Unlike existing telecoms satellites, which bounce inter-continental calls from fixed positions high over the world's oceans, Teledesic's web of satellites would revolve in a low orbit over the earth's surface, relaying a wide band of information between ground stations and portable transceivers.

The new system, which is scheduled to begin service in 2001, would be a 'global Internet' of the world's telecoms services, say Mr McCaw, 44, who created America's largest cellular-phone company, and Mr Gates, 38, whose Microsoft Corporation has come to dominate the computer industry.

Rather than challenge existing satellite and cable services - many of them backed by national governments or public monopolies - Teledesic offers an open network that would 'bring the information revolution to people who could not be served economically through existing technologies'.

The partners, among the most ardent prophets of the digital multi- media age, argue that Teledesic will help local telephone utilities in host countries to modernise existing communications systems and bring affordable access to poorly served regions.

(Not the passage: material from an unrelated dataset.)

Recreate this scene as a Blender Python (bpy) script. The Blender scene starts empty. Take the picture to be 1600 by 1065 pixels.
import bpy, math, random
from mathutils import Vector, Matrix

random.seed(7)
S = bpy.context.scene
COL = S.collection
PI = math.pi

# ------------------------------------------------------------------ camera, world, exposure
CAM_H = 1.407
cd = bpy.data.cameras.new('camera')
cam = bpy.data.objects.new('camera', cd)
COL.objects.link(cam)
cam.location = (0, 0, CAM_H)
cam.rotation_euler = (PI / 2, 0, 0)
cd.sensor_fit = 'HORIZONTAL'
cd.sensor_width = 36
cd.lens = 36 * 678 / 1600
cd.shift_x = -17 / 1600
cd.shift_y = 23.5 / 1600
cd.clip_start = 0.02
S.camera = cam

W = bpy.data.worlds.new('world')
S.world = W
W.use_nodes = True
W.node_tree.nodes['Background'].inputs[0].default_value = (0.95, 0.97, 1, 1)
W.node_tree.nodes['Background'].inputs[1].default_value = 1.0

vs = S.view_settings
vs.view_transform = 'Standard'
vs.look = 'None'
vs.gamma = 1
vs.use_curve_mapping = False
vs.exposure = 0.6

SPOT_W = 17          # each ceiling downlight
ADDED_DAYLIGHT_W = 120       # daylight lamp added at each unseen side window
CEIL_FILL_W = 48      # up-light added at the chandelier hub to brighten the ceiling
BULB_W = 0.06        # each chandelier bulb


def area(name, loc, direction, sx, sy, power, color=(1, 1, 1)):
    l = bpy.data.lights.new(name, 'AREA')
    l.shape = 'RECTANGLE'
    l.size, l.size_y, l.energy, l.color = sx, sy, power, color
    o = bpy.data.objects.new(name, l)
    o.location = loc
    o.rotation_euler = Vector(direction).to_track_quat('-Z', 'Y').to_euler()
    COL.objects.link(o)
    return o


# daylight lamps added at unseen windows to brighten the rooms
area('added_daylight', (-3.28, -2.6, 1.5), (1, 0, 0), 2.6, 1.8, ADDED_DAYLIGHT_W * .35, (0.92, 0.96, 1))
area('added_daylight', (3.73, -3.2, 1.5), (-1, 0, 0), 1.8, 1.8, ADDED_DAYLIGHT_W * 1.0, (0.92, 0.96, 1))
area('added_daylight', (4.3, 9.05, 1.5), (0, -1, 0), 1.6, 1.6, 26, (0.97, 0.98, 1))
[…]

As far-fetched as the plan appears, few are willing to bet against either Mr McCaw, who is about to complete the sale of his start-up company to AT&T for dollars 12.6bn, or Mr Gates, the world's richest man under 40, with a net worth of some dollars 8bn. Associates say the two, whose offices are less than a mile apart in suburban Seattle, have been discussing some form of common project for years.

But the proposal, filed with the US Federal Communications Commission yesterday, faces daunting obstacles despite the fact that it is being led by two of the world's wealthiest and most capable entrepreneurs and backed by telecoms giant AT&T and Edward Tuck, the Los Angeles entrepreneur who developed the Magellan global-positioning satellite.

Messrs McCaw and Gates will each hold 30 per cent of Teledesic and AT&T will own a similar-sized stake when its proposed acquisition of McCaw Cellular from British Telecommunications takes place.

The most immediate problem is existing competition, from international telecoms consortiums such as Intelsat and InMarSat, and from Iridium, the dollars 3.3bn cellphone satellite system being built by Motorola.

Despite initial scepticism, Motorola has already raised 30 per cent of the financing it requires and signed up a range of national telecoms partners - whose support, both political and financial, will be crucial to the success of Teledesic. Iridium, which is scheduled to enter service in 1998, involves 66 low-orbit satellites and would offer narrower-band but more mobile communications for devices such as pocket telephones and notebook computers.

'Iridium is flattered that our idea has now received the endorsement of two such big players,' said spokesman John Windolph. But Teledesic has a long way to go to match its head-start in lining up financing, partners and regulatory approvals, he added.

Then there is the problem of winning the approval of almost every country, not only for the right to broadcast into its territory but also for the right to monopolise a band of radio-spectrum frequencies.

Finally, the technology promoted by Mr McCaw and Mr Gates, based on the satellite weapons of the Reagan-era Star Wars initiative, is vulnerable to poor weather.